El problema no es que quien piensa necesite libertad para poder ofender a los géneros que la corrección política protege y, al no poder hacerlo, se sienta limitado, sino que quien quiera pensar radicalmente se sienta limitado por la progresiva neutralización que sufre el lenguaje del que dispone, si es que quiere que su pensamiento sea leído dentro de la tradición cultural de la izquierda. La neutralización favorece a quien sea de derecha (aunque nadie se llame a sí mismo de ese modo) y perjudica a quien sea de izquierda (aunque sean personas de diversa radicalidad y de diversa militancia las que se lamen a sí mismas de ese modo). 

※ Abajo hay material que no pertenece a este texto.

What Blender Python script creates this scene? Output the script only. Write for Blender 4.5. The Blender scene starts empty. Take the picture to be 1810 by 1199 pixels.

Al que expresa un pensamiento de derecha, la corrección política lo ayuda a no ofender a las minorías –bajo la forma de la tolerancia – a pesar de que todos sus dichos y sus actos –incluso el de votar – contribuyan a no mejorar la situación real en que esas minorías se encuentran. Al que tiene un pensamiento de izquierda, lo obliga a ajustarse a un lenguaje constituido de estereotipos positivos, que,al usarlo para no ser tenido por reaccionario, lo lleva a pagar el precio de ser tenido por progresista. Tal vez por eso, por la despolitización del lenguaje de izquierda, la única palabra que valdría la pena discutir si debe sacarse del léxico de la corrección política –la palabra "terrorista "– es la única que no se discute. Por el momento, en los países que previenen atentados con políticas de seguridad que, en manos de sus enemigos, las calificaban de totalitarias, la consideran todavía una palabra políticamente correcta.